Dicho dato ha sido difundido lentamente durante las últimas semanas. Nuestra clase opinante, a pesar de que ha crecido bastante, no tiene, sin embargo, nada que decir al respecto. Esta indiferencia puede contrastarse con la agitada discusión que en su momento hubo a favor y en contra del cuento “Nicolás tiene dos papás”, o con la que ha habido por algún tiempo y habrá otra vez por los “diálogos ciudadanos” sobre el matrimonio igualitario.

Sabemos bien por qué el mentado cuento se discutió tanto y la dramática situación de la familia chilena tan poco: hay una hipertrofia de la dimensión sexual de la relación, en desmedro de casi todas sus funciones sociales más relevantes. Solo hablamos de la familia cuando se trata de reivindicar o criticar la vida sexual de algunas personas, y esta sexualización de los problemas sociales es ampliamente compartida por conservadores y progresistas.
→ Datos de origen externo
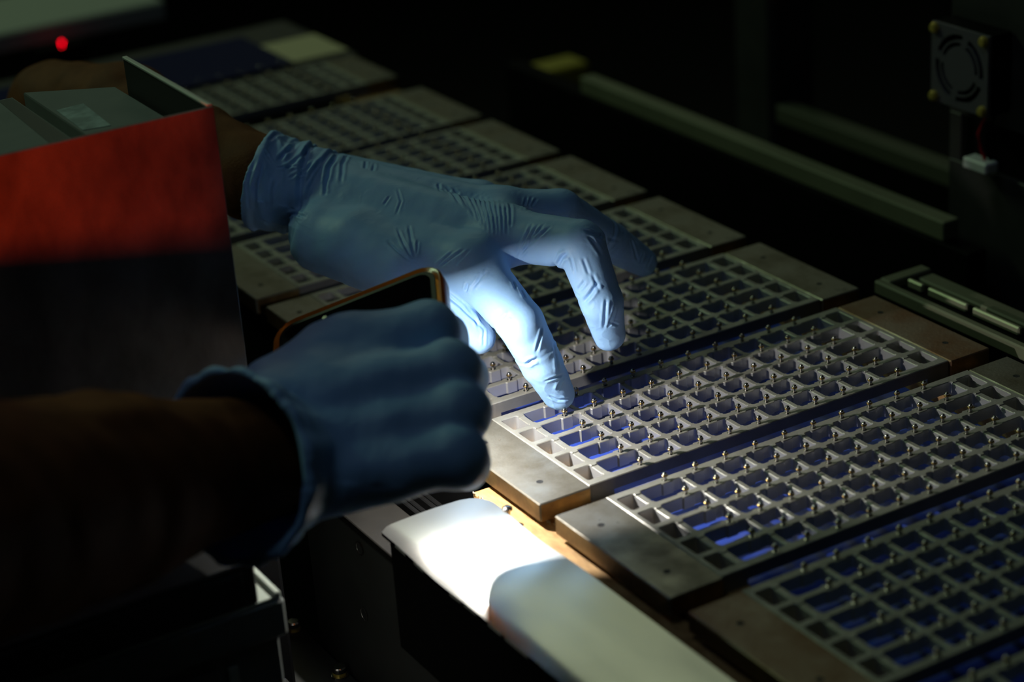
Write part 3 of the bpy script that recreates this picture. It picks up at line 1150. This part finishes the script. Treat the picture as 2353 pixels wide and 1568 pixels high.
# grooves of the stretched nitrile, as lines on the surface of the left glove: width, depth, points
CREASES = [
    (0.62, 0.5, [[-5.0, 77.2, 85.3], [-6.3, 74.2, 84.5], [-12.2, 62.2, 87.3]]),
    (0.62, 0.5, [[-3.5, 73.4, 84.5], [-3.3, 70.3, 83.4], [-8.2, 57.5, 86.2], [-10.2, 50.9, 86.3], [-10.9, 46.5, 85.5]]),
    (0.62, 0.5, [[-1.3, 70.2, 83.7], [-1.0, 66.9, 82.4], [-7.2, 51.4, 86.2], [-9.1, 44.8, 85.5], [-9.8, 40.2, 84.0]]),
    (0.62, 0.5, [[0.6, 67.2, 82.9], [-5.9, 51.3, 85.9], [-8.0, 43.9, 85.5], [-9.2, 38.9, 83.9], [-10.2, 34.3, 82.1]]),
    (0.62, 0.5, [[2.5, 64.0, 82.2], [-5.4, 46.2, 85.7], [-7.3, 39.6, 84.7], [-9.0, 34.5, 83.1], [-10.4, 29.8, 81.3]]),
    (0.62, 0.5, [[4.5, 61.9, 81.9], [-4.3, 43.0, 85.4], [-6.9, 35.5, 84.3], [-9.0, 30.1, 82.5], [-10.5, 25.7, 80.3]]),
    (0.62, 0.5, [[5.7, 59.1, 81.6], [-3.7, 39.7, 85.3], [-6.8, 31.9, 84.2], [-8.9, 27.0, 81.9], [-10.6, 23.1, 79.3]]),
    (0.62, 0.5, [[6.7, 55.8, 81.6], [-3.5, 35.5, 85.5], [-6.4, 28.5, 84.0], [-8.4, 24.3, 81.3], [-9.9, 21.0, 78.3]]),
    (0.62, 0.5, [[7.7, 52.6, 81.8], [-2.8, 32.1, 85.9], [-5.3, 26.2, 84.0], [-7.3, 22.4, 81.0], [-8.8, 19.6, 77.6]]),
    (0.62, 0.5, [[8.4, 48.8, 82.0], [-2.1, 29.1, 85.9], [-4.5, 24.1, 83.7], [-6.3, 20.9, 80.7], [-7.7, 18.5, 77.3]]),
    (0.62, 0.5, [[9.5, 45.7, 82.2], [-0.8, 27.1, 85.9], [-3.1, 22.7, 83.7], [-5.0, 19.7, 80.9], [-6.4, 17.6, 77.6]]),
    (0.62, 0.5, [[9.8, 42.2, 82.3], [0.5, 25.4, 85.7], [-1.7, 21.2, 83.8], [-3.7, 18.3, 81.1], [-5.1, 16.5, 78.0]]),
    (0.62, 0.5, [[5.9, 31.1, 85.7], [2.1, 24.2, 85.6], [-0.0, 20.6, 84.3], [-1.7, 18.2, 82.5], [-3.1, 16.5, 80.4]]),
    (0.55, 0.42, [[-2.6, 12.7, 67.4], [-2.3, 9.5, 72.4], [-1.1, 8.0, 76.5], [0.7, 7.5, 79.9], [3.2, 8.4, 82.6]]),
    (0.55, 0.42, [[-2.1, 12.1, 67.5], [-1.7, 8.1, 72.6], [-0.2, 6.1, 76.9], [1.9, 5.2, 80.3], [4.7, 5.6, 83.1]]),
    (0.55, 0.42, [[-2.1, 10.5, 69.5], [-1.0, 6.8, 74.2], [0.9, 4.5, 78.2], [3.3, 3.2, 81.2], [6.4, 3.2, 83.7]]),
    (0.55, 0.42, [[-2.0, 9.2, 70.9], [-0.4, 5.4, 75.0], [1.8, 2.7, 78.5], [4.2, 0.5, 81.2], [7.4, -0.5, 83.4]]),
    (0.55, 0.45, [[6.2, 20.3, 85.0], [21.6, 45.0, 77.5], [24.4, 47.7, 79.4]]),
    (0.55, 0.45, [[6.7, 19.1, 84.9], [23.3, 44.7, 76.9], [26.6, 47.1, 79.1]]),
    (0.55, 0.45, [[8.2, 19.6, 84.7], [24.9, 44.3, 76.5], [28.2, 45.7, 78.3]]),
    (0.8, 0.9, [[7.5, -4.1, 66.3], [6.2, -8.4, 70.0], [6.3, -10.5, 72.6], [6.7, -12.1, 73.7], [7.3, -13.5, 74.7]]),
    (0.6, 0.35, [[8.0, -14.8, 73.8], [8.5, -15.2, 69.8], [8.8, -15.8, 65.9]]),
    (0.6, 0.35, [[11.9, -18.6, 73.2], [12.5, -19.8, 69.5], [13.0, -21.1, 65.8]]),
    (0.6, 0.4, [[9.7, -16.9, 58.4], [10.4, -18.8, 60.9], [11.4, -20.2, 63.0]]),
    (0.8, 0.8, [[10.7, -19.2, 53.2], [11.3, -21.2, 55.4], [12.4, -22.4, 57.3], [14.0, -23.3, 59.8], [16.0, -23.6, 62.1]]),
    (0.6, 0.5, [[17.8, -26.4, 55.2], [16.8, -27.1, 52.1], [16.3, -27.0, 48.5], [16.7, -25.5, 44.2], [18.0, -22.8, 39.3]]),
    (0.5, 0.35, [[19.1, -25.8, 43.7], [21.8, -25.2, 41.8], [24.7, -24.3, 39.7]]),
    (0.6, 0.4, [[21.2, -28.0, 50.5], [20.2, -27.9, 48.1], [19.6, -26.9, 45.4], [19.6, -25.3, 42.6], [19.3, -23.8, 40.0]]),
    (0.6, 0.3, [[14.3, -21.7, 66.3], [15.0, -23.2, 62.2], [15.8, -24.7, 58.2]]),
    (0.7, 0.3, [[9.9, -13.8, 56.2], [10.1, -17.1, 55.1]]),
    (0.7, 0.6, [[-29.6, 13.1, 58.3], [-29.3, 12.1, 60.8], [-28.8, 11.8, 62.9]]),
    (0.6, 0.3, [[-28.1, 9.2, 60.7], [-26.0, 8.3, 64.0], [-23.3, 8.5, 66.9]]),
    (0.6, 0.3, [[-27.0, 8.2, 62.2], [-24.3, 7.6, 65.3], [-21.0, 8.2, 67.8]]),
    (0.8, 0.6, [[-25.6, -6.8, 48.0], [-24.2, -9.8, 51.2], [-21.9, -11.2, 53.6]]),
    (0.6, 0.5, [[-9.2, -16.5, 46.3], [-10.5, -17.3, 44.4], [-11.5, -17.7, 42.2], [-12.8, -17.9, 39.0], [-13.8, -17.5, 35.5]]),
    (0.8, 0.8, [[-16.9, -13.4, 29.0], [-16.3, -14.5, 30.1], [-15.7, -15.5, 31.2], [-14.5, -16.5, 31.8], [-13.1, -17.2, 32.2]]),
    (0.5, 0.4, [[-10.1, -16.7, 20.3], [-8.0, -17.7, 21.0], [-5.6, -18.0, 21.3], [-3.2, -17.7, 21.2], [-0.4, -16.7, 20.8]]),
    (0.6, 0.5, [[-1.1, -17.0, 19.6], [-2.0, -17.1, 18.4], [-2.9, -17.0, 17.1], [-3.6, -16.8, 15.8], [-4.4, -16.7, 14.4]]),
    (0.6, 0.4, [[-7.1, -14.1, 11.2], [-5.1, -14.6, 9.9], [-3.1, -15.2, 8.5], [-0.8, -16.1, 8.4], [2.0, -16.0, 7.7]]),
    (0.7, 0.35, [[-3.2, -14.7, 36.6], [-3.7, -16.4, 33.6], [-3.5, -16.9, 30.0], [-3.9, -17.9, 26.7], [-3.9, -18.0, 23.1]]),
    (0.6, 0.3, [[-12.4, 1.0, 62.7], [-13.0, -1.3, 61.7], [-13.6, -3.4, 60.8]]),
    (0.6, 0.3, [[-10.9, -2.9, 59.9], [-11.5, -5.6, 58.7], [-12.0, -8.2, 57.5]]),
    (0.6, 0.5, [[-35.1, 23.7, 56.4], [-32.5, 19.9, 52.9], [-29.2, 17.4, 48.7], [-25.6, 15.1, 43.6], [-22.2, 12.5, 38.6]]),
    (0.5, 0.4, [[-22.2, 12.5, 38.6], [-23.6, 10.9, 35.4], [-24.3, 10.6, 31.6]]),
    (0.6, 0.3, [[-28.1, 17.7, 49.8], [-26.2, 16.7, 46.6], [-24.6, 15.2, 43.7], [-24.7, 14.0, 41.4], [-24.7, 12.8, 39.2]]),
    (0.7, 0.35, [[15.3, -14.5, 84.1], [18.2, -16.6, 82.5], [22.1, -17.1, 80.2], [63.6, 40.5, 51.3], [69.8, 41.6, 48.2]]),
    (0.7, 0.35, [[16.1, -16.7, 82.3], [17.3, -18.4, 79.7], [18.8, -19.4, 76.7], [19.6, -19.9, 74.9], [20.4, -20.3, 73.0]]),
    (0.5, 0.5, [[85.2, 43.5, 30.1], [86.1, 43.4, 31.5], [87.2, 43.6, 32.7], [88.3, 44.1, 33.7], [89.6, 45.1, 34.4]]),
    (0.5, 0.4, [[81.5, 43.1, 33.5], [82.7, 43.1, 35.9], [84.6, 44.0, 37.7]]),
    (0.6, 0.35, [[77.7, 44.3, 46.1], [77.9, 43.6, 43.9], [78.3, 43.0, 41.6], [78.9, 42.8, 38.4], [79.7, 42.9, 34.9]]),
    (0.55, 0.5, [[-39.0, 54.9, 78.2], [-40.8, 49.0, 76.8], [-42.2, 43.6, 75.2], [-42.8, 39.4, 73.4], [-42.8, 36.3, 71.1]]),
    (0.6, 0.5, [[-33.8, 53.9, 78.9], [-36.1, 48.7, 77.2], [-38.6, 43.0, 75.7], [-40.6, 38.9, 73.6], [-42.1, 35.9, 71.0]]),
    (0.6, 0.45, [[-47.3, 49.4, 76.0], [-46.9, 45.6, 74.6], [-46.6, 41.7, 73.4], [-45.6, 38.6, 72.0], [-44.3, 36.1, 70.4]]),
    (0.5, 0.35, [[-37.0, 43.9, 76.2], [-39.6, 39.0, 73.8], [-41.5, 35.6, 70.9]]),
    (0.5, 0.3, [[-36.5, 41.4, 75.6], [-38.7, 38.2, 73.6], [-40.6, 35.7, 71.3]]),
    (0.55, 0.4, [[-35.5, 28.0, 67.0], [-34.1, 26.6, 68.8], [-32.7, 25.2, 70.6], [-31.1, 23.9, 72.4], [-29.3, 22.9, 74.0]]),
    (0.55, 0.4, [[-35.2, 27.1, 66.3], [-32.9, 23.9, 69.5], [-30.3, 21.4, 72.3], [-28.1, 20.0, 74.0], [-25.5, 19.2, 75.3]]),
    (0.5, 0.3, [[-30.7, 18.8, 69.7], [-27.4, 17.5, 72.8], [-23.4, 17.5, 75.3]]),
    (0.9, 1.1, [[-49.1, 104.0, 88.5], [-46.6, 107.1, 91.1], [-43.5, 111.6, 93.1], [-39.0, 115.7, 94.2], [-32.5, 124.3, 93.7]]),
    (0.7, 0.6, [[-52.3, 99.6, 85.0], [-50.1, 103.2, 87.5], [-48.1, 106.3, 90.1]]),
    (0.7, 0.6, [[-43.9, 98.8, 89.3], [-40.7, 103.8, 91.8], [-36.4, 111.5, 93.3], [-32.5, 116.4, 93.3], [-22.7, 133.7, 88.6]]),
    (0.6, 0.4, [[-29.4, 102.6, 91.5], [-26.7, 107.2, 91.5], [-23.5, 113.0, 91.1]]),
    (0.6, 0.35, [[-27.5, 98.8, 90.9], [-24.1, 103.9, 90.9], [-14.3, 122.3, 85.9]]),
    (0.5, 0.25, [[-35.7, 73.4, 83.4], [-33.6, 74.1, 84.8], [-31.5, 74.7, 86.3]]),
    (0.5, 0.25, [[-34.6, 63.9, 81.1], [-31.8, 66.4, 82.9], [-29.3, 68.3, 85.1], [-28.2, 71.7, 86.9], [-26.9, 75.7, 88.5]]),
    (0.8, 0.8, [[-63.8, 123.1, 98.0], [-60.6, 123.9, 99.6], [-57.1, 125.6, 100.9], [-50.7, 131.1, 100.2], [-43.9, 137.4, 99.2]]),
    (0.8, 0.7, [[-63.2, 118.4, 94.5], [-59.4, 118.4, 96.5], [-55.2, 119.6, 98.1], [-51.4, 121.5, 98.8], [-46.3, 126.5, 98.5]]),
    (0.5, 0.5, [[-67.7, 129.2, 104.6], [-67.5, 127.2, 102.6], [-66.9, 126.1, 100.4], [-66.6, 124.1, 98.4], [-66.4, 122.0, 96.4]]),
    (0.7, 0.6, [[-59.5, 112.6, 89.9], [-56.7, 114.0, 91.4], [-54.5, 114.1, 93.3], [-52.2, 114.6, 94.7], [-49.4, 116.0, 95.8]]),
    (0.7, 0.7, [[-57.3, 109.5, 88.5], [-54.7, 110.2, 91.0], [-51.9, 111.6, 93.3], [-48.3, 113.8, 94.9], [-44.5, 116.7, 96.3]]),
    (0.9, 0.8, [[-78.1, 122.2, 78.3], [-77.7, 121.5, 84.6], [-76.7, 121.9, 90.4], [-73.2, 123.0, 95.3], [-69.3, 125.1, 100.0]]),
    (0.8, 0.6, [[-71.6, 119.4, 74.4], [-71.4, 117.3, 81.1], [-70.3, 117.4, 87.0], [-68.9, 117.8, 89.3], [-67.3, 118.6, 91.5]]),
    (0.9, 0.9, [[-52.2, 119.5, 96.2], [-49.3, 123.0, 98.0], [-46.2, 127.1, 99.6]]),
    (0.5, 0.5, [[-66.1, 121.5, 95.9], [-63.1, 119.5, 95.9], [-60.1, 118.0, 95.7], [-57.3, 115.7, 95.7], [-53.2, 116.4, 94.7]]),
    (0.8, 0.6, [[-80.9, 123.4, 77.5], [-80.9, 121.9, 84.7], [-80.1, 122.8, 91.0], [-77.0, 123.2, 96.2], [-72.9, 126.1, 100.6]]),
    (0.8, 0.6, [[-64.0, 131.4, 105.7], [-60.0, 134.5, 105.8], [-55.5, 138.8, 105.5]]),
    (0.6, 0.5, [[-62.9, 115.8, 91.1], [-60.8, 114.6, 92.2], [-58.5, 113.9, 93.0], [-55.9, 114.2, 92.0], [-54.6, 111.6, 92.1]]),
    (0.7, 0.5, [[-76.4, 123.3, 72.6], [-73.9, 122.3, 70.8], [-70.3, 124.0, 67.8], [-66.6, 123.4, 66.1], [-63.2, 122.1, 64.6]]),
    (0.7, 0.6, [[-68.5, 117.0, 72.5], [-65.7, 114.5, 73.7], [-64.8, 107.4, 76.8], [-66.4, 98.4, 78.8], [-66.1, 93.5, 79.3]]),
]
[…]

Mirando nuestro debate público tendríamos que concluir que los protagonistas excluyentes de la familia son los esposos, mientras que los niños aparecen como instrumento de reivindicación de los adultos. La gran pregunta que surge cuando uno contrasta el total silencio respecto de algunos problemas de la familia, y el incesante alboroto en torno a otros, es, efectivamente, cuánto nos importan los niños de Chile. Pero dicha pregunta solo se vuelve audible cuando enfrentamos la historia de una Lisette muerta en un hogar del Sename, un tipo de historia que se olvida con prisa: pertenece a la sección policial más que a la sección política de nuestra prensa.

A partir de dicho caso, Pablo Ortúzar ha escrito con razón sobre la necesidad de una “opción preferencial por los niños” como criterio de orientación política, como filtro de justicia básico para nuestras instituciones. No hay otro camino si queremos que nuestra reacción ante tales historias sea algo más que una catarsis. Pero dicha opción preferencial por los niños requiere a su vez estar inscrita en una visión social más amplia.

La preocupación por dicha visión puede ser descrita como una “filosofía pública de la familia”. Tal filosofía pública es algo distinto de un programa político, no solo porque puede inspirar programas políticos disímiles, sino también porque puede inspirar un amplio rango de acción social distinta de la específicamente política. Además, la existencia de tal filosofía pública puede no solo inspirar acción, sino también modificar el modo en que llevamos ciertas discusiones: puede encauzar de modo más racional discusiones ya existentes, y puede permitir que otras que eran invisibles sean capaces de articularse.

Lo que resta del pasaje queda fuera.